Take a step back in time to a place that has remained virtually
unchanged since the 1800s.
When
Thomas Flanders traveled to Caledonia in preparation for its
listing in the National Register of Historic Places, he wrote
"The houses, streetscapes, and landscapes they constructed
remain, in great measure unchanged, from the nineteenth century."
The
village of Caledonia (population in 2000 was 158) is located
in the Bellevue Valley in nearby Washington County. The village
was founded in 1819 by young Alexander Craighead, who opened
a frontier store on Goose Creek and platted the town
of Caledonia around it. Craighead, possessed of impeccable
high Scotch-Irish family credentials, named the town after
the Roman Empire's Latin name for Scotland. The builders of
Caledonia's houses "cleaved to that chaste style of the
early nineteenth century that Thomas Jefferson defined as
proper for the Republic. The families must have been not only
conservative in taste, but singularly devoted to a classical
tradition in keeping with their Latin name, Caledonia (a rare
place name for the United States)." When strolling through
Caledonia, you will see the influence of Greek Revival Style
architecture. Almost every house has a Greek Revival Style
front door entryway.
In 1992, Mr. Flanders continued "Caledonia is different.

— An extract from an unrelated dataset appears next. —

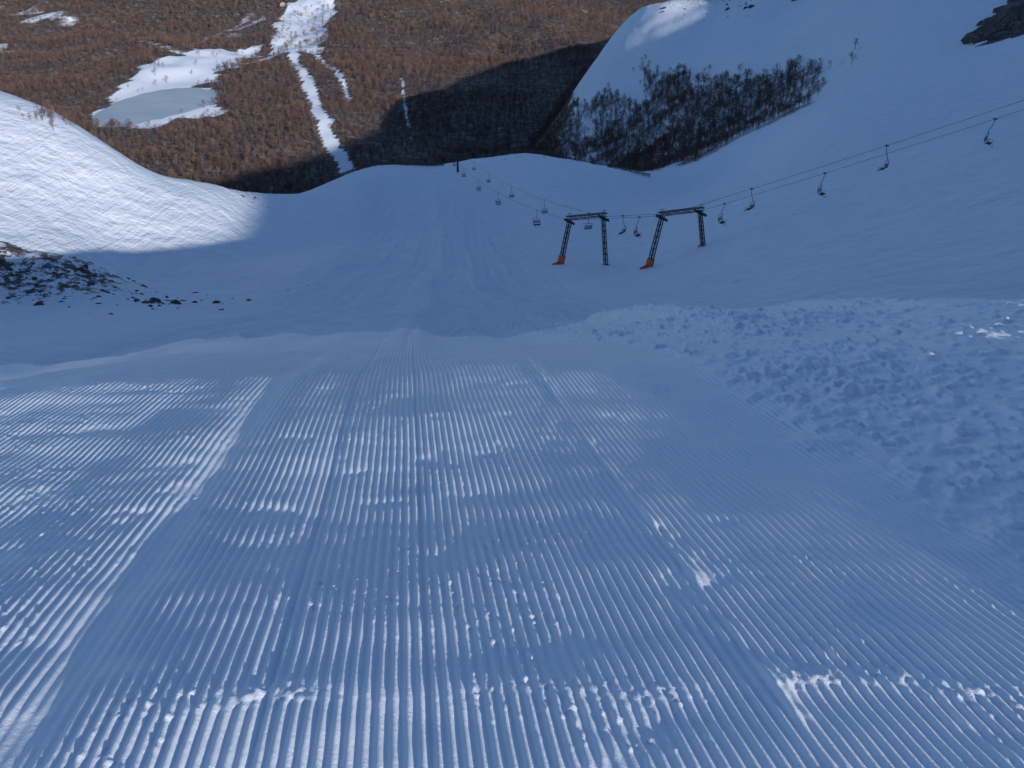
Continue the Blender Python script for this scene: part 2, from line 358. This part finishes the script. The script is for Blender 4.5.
# ------------------------------------------------------------ rocks
def rocks(name,pos,seed):
    r=random.Random(seed); b=MB()
    import bmesh
    bm=bmesh.new(); bmesh.ops.create_icosphere(bm,subdivisions=2,radius=1); base=[v.co.copy() for v in bm.verts]; fs=[[v.index for v in f.verts] for f in bm.faces]; bm.free()
    for (x,y,z,sz) in pos:
        o=len(b.v); cuts=[(Vector((r.gauss(0,1),r.gauss(0,1),r.gauss(0,1))).normalized(),r.uniform(.45,.85)) for _ in range(9)]
        sx,sy,sz2=sz*r.uniform(.7,1.5),sz*r.uniform(.7,1.4),sz*r.uniform(.5,.95); a=r.uniform(0,6.28)
        for p in base:
            q=p.copy()
            for nrm,dd in cuts:
                t=q.dot(nrm)
                if t>dd: q-=nrm*(t-dd)
            q=q*(1+r.uniform(-.05,.05)); X_,Y_=q.x*sx,q.y*sy
            b.v.append((x+X_*math.cos(a)-Y_*math.sin(a),y+X_*math.sin(a)+Y_*math.cos(a),z+q.z*sz2))
        b.f+= [tuple(o+i for i in f) for f in fs]
    return b.obj(name,m_rock)
def rpos(cx,cy,rx,ry,nn,s1,s2,k=.15,ang=0,pw=4):
    a=rng.normal(0,1,(nn,2)); x=cx+a[:,0]*rx*math.cos(ang)-a[:,1]*ry*math.sin(ang); y=cy+a[:,0]*rx*math.sin(ang)+a[:,1]*ry*math.cos(ang); z=H(x,y)
    sz=s1+(s2-s1)*rng.random(nn)**pw
    return [(x[i],y[i],z[i]-sz[i]*k,sz[i]) for i in range(nn)]
rocks('rock_outcrop',rpos(-53,86,8.5,6,950,.06,.6,.35),1)
rocks('rock_outcrop',rpos(-36,84,1.2,1.2,18,.15,.9),2)
rocks('rock_outcrop',rpos(-62,196,5,5,30,.2,.9,.3),3)
rocks('rock_outcrop',rpos(22,330,14,3,22,.2,.8),4)
rocks('rock_outcrop',rpos(-24,92,5,.5,12,.05,.16),6)
rocks('rock_cliff',rpos(203,380,26,6,230,2.5,10,.35,math.radians(60),2),5)
rocks('rock_outcrop',rpos(205,900,22,60,40,1,5,.3),8)
rocks('rock_outcrop',rpos(158,1010,8,60,30,1,5,.3),9)

# ------------------------------------------------------------ chairlift
def hz(x,y): return float(H(np.array([x]),np.array([y]))[0])
def empty(name,loc):
    e=bpy.data.objects.new(name,None); e.location=loc; C.objects.link(e); return e
def lattice(b,p,q,wd,side,nseg,r,rb):
    p=Vector(p);q=Vector(q);side=Vector(side).normalized()*wd/2; up=(q-p)
    b.tube(p-side,q-side*.8,r); b.tube(p+side,q+side*.8,r)
    for i in range(nseg):
        a=p+up*(i/nseg); c=p+up*((i+1)/nseg); sgn=1 if i%2 else -1
        b.tube(a-side*sgn*.95,c+side*sgn*.9,rb,None,4); b.tube(c-side*.9,c+side*.9,rb,None,4)
def portal(f1,t1,t2,f2):
    o=Vector((f1[0],f1[1],hz(*f1[:2]))); e=empty('chairlift_tower',o)
    f1=Vector((0,0,-.4)); t1=Vector(t1)-o; t2=Vector(t2)-o; f2=Vector((f2[0],f2[1],hz(*f2[:2])-.4))-o
    bd=(t2-t1).normalized(); rd=Vector((-bd.y,bd.x,0)).normalized(); up=Vector((0,0,1))
    b=MB(); 
    for f,t,wd in ((f1,t1,.5),(f2,t2,.34)):
        for k in (-.24,.24): lattice(b,f+rd*k,t+rd*k*.8,wd,bd,9,.075,.035)
        for i in range(9):
            a=f.lerp(t,i/9); c=f.lerp(t,(i+1)/9)
            b.tube(a+rd*.24+bd*.2,c-rd*.22+bd*.2,.03,None,4); b.tube(a-rd*.24-bd*.2,c+rd*.22-bd*.2,.03,None,4)
    b.obj('legs',m_steel,e)
    b=MB(); a=t1-bd*.6; c=t2+bd*.5; hh=.42
    for k in (-.26,.26):
        for h_ in (0,hh): b.tube(a+rd*k+up*h_,c+rd*k+up*h_,.06)
        nn=9
        for i in range(nn):
            p=a.lerp(c,i/nn)+rd*k; q=a.lerp(c,(i+1)/nn)+rd*k
            b.tube(p+up*(hh if i%2 else 0),q+up*(0 if i%2 else hh),.035,None,4)
            b.tube(p-rd*k-rd*.3+up*hh,p-rd*k+rd*.3+up*hh,.03,None,4)
    b.box((a+c)/2+up*(hh+.08),((c-a).length/2,.24,.02),(bd,rd,up)); b.obj('crossbeam',m_steel,e)
    b=MB()
    for t in (t1-bd*.1,t2+bd*.1):
        b.box(t-up*.22,(.06,1.2,.07),(bd,rd,up))
        for i in range(6):
            p=t+rd*(-1.1+.44*i)-up*.38; b.tube(p-bd*.06,p+bd*.06,.18,None,12)
        b.tube(t+up*.45,t+up*.85,.04); b.tube(t+up*.85-bd*.4,t+up*.85+bd*.4,.035)
    b.obj('sheave_train',m_steel,e)
    b=MB()
    dd=(t1-f1).normalized(); b.box(f1+dd*1.0,(.38,.36,.6),(bd,rd,dd)); b.box(f1+dd*.4-bd*.8,(.55,.25,.16),(bd,rd,up)); b.tube(f1+dd*.5-bd*1.3,f1+dd*.9-bd*.2,.12); b.obj('orange_padding',m_orange,e)
    b=MB()
    for f in (f1,f2): b.box(f+up*.2,(.6,.5,.25),(bd,rd,up))
    b.obj('concrete_footing',m_wall,e)
    b=MB()
    for k in (-.2,.2): b.tube(f2+rd*.45+bd*k,t2+rd*.4+bd*k,.025,None,4)
    for i in range(20):
        p=f2.lerp(t2,i/20)+rd*.43; b.tube(p-bd*.2,p+bd*.2,.02,None,4)
    b.obj('ladder',m_steel,e)
portal((18.5,115),(20.0,116,-37.0),(25.6,119,-37.3),(26.7,119.5))
portal((6.9,122),(8.2,123,-39.8),(13.2,126,-40.3),(14.0,126))
tz=hz(-20,330); e=empty('chairlift_tower',(-20,330,tz)); b=MB(); b.tube((0,0,-.5),(0,0,6.6),.45,.32,10); b.obj('mast',m_steel,e)
b=MB(); b.box((0,0,6.2),(2.7,.22,.22)); b.tube((-1.2,0,4.9),(-2.3,0,6.1),.1); b.tube((1.2,0,4.9),(2.3,0,6.1),.1); b.obj('crossarm',m_steel,e)
b=MB()
for sx in (-2.6,2.6):
    b.box((sx,0,6.5),(.06,1.2,.07))
    for i in range(4): b.tube((sx-.06,-1+.66*i,6.65),(sx+.06,-1+.66*i,6.65),.2,None,10)
b.obj('sheave_train',m_steel,e)
dirR=Vector((27,-22.5,18.6))
ropeN=[Vector((20.3,116.2,-37.1)),Vector((20.3,116.2,-37.1))+dirR*2.6]
ropeF=[Vector((25.3,118.9,-37.4)),Vector((25.3,118.9,-37.4))+dirR*2.6]
lN=Vector((7.9,122.9,-39.9)); lF=Vector((13.5,126.1,-40.4)); fN=Vector((-22.6,330,tz+6.85)); fF=Vector((-17.4,330,tz+6.85))
def sag(p,q,t,k): 
    v=p.lerp(q,t); v.z-=k*4*t*(1-t); return v
b=MB()
for a,c,k in ((ropeN[0],ropeN[1],1.0),(ropeF[0],ropeF[1],1.0),(ropeN[0],lN,.03),(ropeF[0],lF,.03),(lN,fN,3.0),(lF,fF,3.0),(fN,fN+Vector((-8,60,-22)),.2),(fF,fF+Vector((-8,60,-22)),.2)):
    b.path([sag(a,c,i/24,k) for i in range(25)],.022,5)
b.obj('lift_cable',m_steel)
x,y=(ropeN[1].x+ropeF[1].x)/2,(ropeN[1].y+ropeF[1].y)/2
z0=hz(x,y); top=ropeN[1].z; e=empty('chairlift_tower',(x,y,z0)); b=MB(); b.tube((0,0,-1),(0,0,top-z0-.3),.45,.3,10); b.obj('mast',m_steel,e)
b=MB(); d_=(ropeF[1]-ropeN[1])/2; b.tube((-d_.x,-d_.y,top-z0-.3),(d_.x,d_.y,top-z0-.3),.18); b.obj('crossarm',m_steel,e)
def chair_mesh():
    b=MB(); b.box((0,0,.0),(.05,.2,.07)); b.path([(0,0,0),(0,0,-.25),(0,.10,-.7),(0,.30,-1.15),(0,.36,-1.6)],.034)
    b.tube((-.55,.36,-1.6),(.55,.36,-1.6),.03)
    for x in (-.55,.55):
        b.path([(x,.36,-1.6),(x,.42,-2.1),(x,.34,-2.5),(x,-.22,-2.62)],.028); b.path([(x,.36,-2.28),(x,-.2,-2.3),(x,-.28,-2.5)],.02)
    for i in range(5): b.box((0,.22-.10*i,-2.53-.016*i),(.53,.04,.018))
    for i in range(4): b.box((0,.41-.01*i,-1.95-.13*i),(.53,.015,.04))
    b.path([(-.3,-.22,-2.6),(-.3,-.40,-2.9),(.3,-.40,-2.9),(.3,-.22,-2.6)],.018)
    me=bpy.data.meshes.new('chairlift_chair'); me.from_pydata(b.v,[],b.f); me.materials.append(m_steel); return me
cm=chair_mesh()
def chair(p,dirv,flip=0):
    o=bpy.data.objects.new('chairlift_chair',cm); C.objects.link(o); o.location=p; o.rotation_euler=(random.uniform(-.04,.04),0,math.atan2(dirv.y,dirv.x)-math.pi/2+flip)
def ch(a,c,k,t,flip): chair(sag(a,c,t,k),(c-a),flip)
for s_ in (.766,.338): ch(ropeN[0],ropeN[1],1.0,s_/2.6,0)
for s_ in (.96,.47,.108): ch(ropeF[0],ropeF[1],1.0,s_/2.6,math.pi)
ch(ropeN[0],lN,.03,.25,0); ch(ropeF[0],lF,.03,.8,math.pi)
for t in (.12,.36,.55,.75,.92): ch(lN,fN,3.,t,0)
for t in (.05,.23,.44,.66,.85): ch(lF,fF,3.,t,math.pi)

# ------------------------------------------------------------ snow fence on the lip
def fence(pts_):
    b=MB(); P_=[]
    for (x1,y1),(x2,y2) in zip(pts_,pts_[1:]):
        k=max(1,int(math.hypot(x2-x1,y2-y1)/2.5))
        P_+= [(x1+(x2-x1)*i/k,y1+(y2-y1)*i/k) for i in range(k)]
    x=np.array([p[0] for p in P_]); y=np.array([p[1] for p in P_]); z=H(x,y)
    Q_=[Vector((x[i],y[i],z[i])) for i in range(len(x))]
    for i,p in enumerate(Q_):
        b.tube(p-Vector((0,0,.3)),p+Vector((random.uniform(-.1,.1),0,1.6)),.10,.08,5)
        if i:
            for h_ in (.3,.5,.7,.9,1.1,1.3): b.tube(Q_[i-1]+Vector((0,0,h_)),p+Vector((0,0,h_)),.08,None,4)
    b.obj('snow_fence',m_wood)
fence([(-66,322),(-58,335),(-46,346),(-33,352),(-24,354)]); fence([(-4,356),(6,358),(18,355),(27,350)]); fence([(34,318),(42,315),(50,308)])

# ------------------------------------------------------------ village houses
def house(x,y,a,w_,l_,h_):
    z=hz(x,y); e=empty('village_house',(x,y,z)); e.rotation_euler=(0,0,a)
    b=MB(); b.box((0,0,h_/2-.5),(w_/2,l_/2,h_/2+.5)); o=len(b.v); rh=w_*.32
    b.v+=[(-w_/2,-l_/2,h_),(w_/2,-l_/2,h_),(0,-l_/2,h_+rh),(-w_/2,l_/2,h_),(w_/2,l_/2,h_),(0,l_/2,h_+rh)]; b.f+=[(o,o+1,o+2),(o+4,o+3,o+5)]
    b.obj('walls',m_wall,e)
    b=MB()
    for sx in (-1,1):
        p=Vector((sx*(w_/2+.6),0,h_-.35)); q=Vector((0,0,h_+rh+.1)); ax=(q-p).normalized(); b.box((p+q)/2+Vector((0,0,.1)),((q-p).length/2,l_/2+.6,.12),(ax,Vector((0,1,0)),ax.cross(Vector((0,1,0)))))
    b.box((w_*.2,l_*.2,h_+rh),(.5,.5,1.2)); b.obj('roof',m_roof,e)
    b=MB()
    for sx in (-1,1):
        for i in range(4):
            for k in range(int(h_//3)): b.box((sx*(w_/2+.02),-l_/2+l_*(i+.5)/4,1.5+3*k),(.04,.5,.7))
    for sy in (-1,1):
        for i in (-1,1): b.box((i*w_*.22,sy*(l_/2+.02),1.6),(.5,.04,.7))
    b.obj('windows',m_glass,e)
for i,(x,y) in enumerate([(-600,2560),(-530,2500),(-640,2700),(-690,2900),(-640,2950),(-720,3050),(170,3000),(230,3030)]):
    house(x,y,random.uniform(0,3.1),random.uniform(9,12),random.uniform(11,17),random.choice([5,6]))

# ------------------------------------------------------------ light, sky, camera
el=math.radians(17.0); az=Vector((.5,-.866,0)).normalized()
vs=Vector((az.x*math.cos(el),az.y*math.cos(el),math.sin(el)))
sl=bpy.data.lights.new('sun','SUN'); sl.energy=5; sl.angle=math.radians(.5); sl.color=(1,.95,.89)
so=bpy.data.objects.new('sun',sl); C.objects.link(so); so.rotation_euler=vs.to_track_quat('Z','Y').to_euler()
W=bpy.data.worlds.new('World'); S.world=W; W.use_nodes=True; nt=W.node_tree
sk=nt.nodes.new('ShaderNodeTexSky'); sk.sky_type='NISHITA'; sk.sun_disc=False; sk.sun_elevation=el; sk.sun_rotation=math.atan2(az.x,az.y); sk.altitude=1500; sk.ozone_density=4
nt.links.new(sk.outputs[0],nt.nodes['Background'].inputs[0]); nt.nodes['Background'].inputs[1].default_value=.13
cd=bpy.data.cameras.new('camera'); cd.sensor_width=36; cd.lens=900/1024*36; cd.clip_start=.05; cd.clip_end=20000
cam=bpy.data.objects.new('camera',cd); C.objects.link(cam); cam.location=(0,0,0); cam.rotation_euler=(math.radians(90-28.3),0,0); S.camera=cam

It looks different. Most obvious to the visitor perhaps is
that it remains 'unspoiled'. Not only is it free of modern
franchise glitz and roadside 'conveniences', but it retains
in its streets, lots, dwellings and public buildings, its
barns, gardens, fences, walls, yards, and walks, the imprint
of its history. Still evident in its landscape is the intention
of its founders that it be spacious, rational, enlightened,
and Protestant Christian."
Many of these old homes have been lovingly restored and now
serve as antique shops or restaurants.
While
in Caledonia, visit the Bellevue Presbyterian Cemetery and
the church, the oldest protestant cemetery and church in continuous
use west of the Mississippi River.
Caledonia is located on Hwy. 21, 10 miles north of Elephant
Rocks State Park, at the junction of Hwy. 32.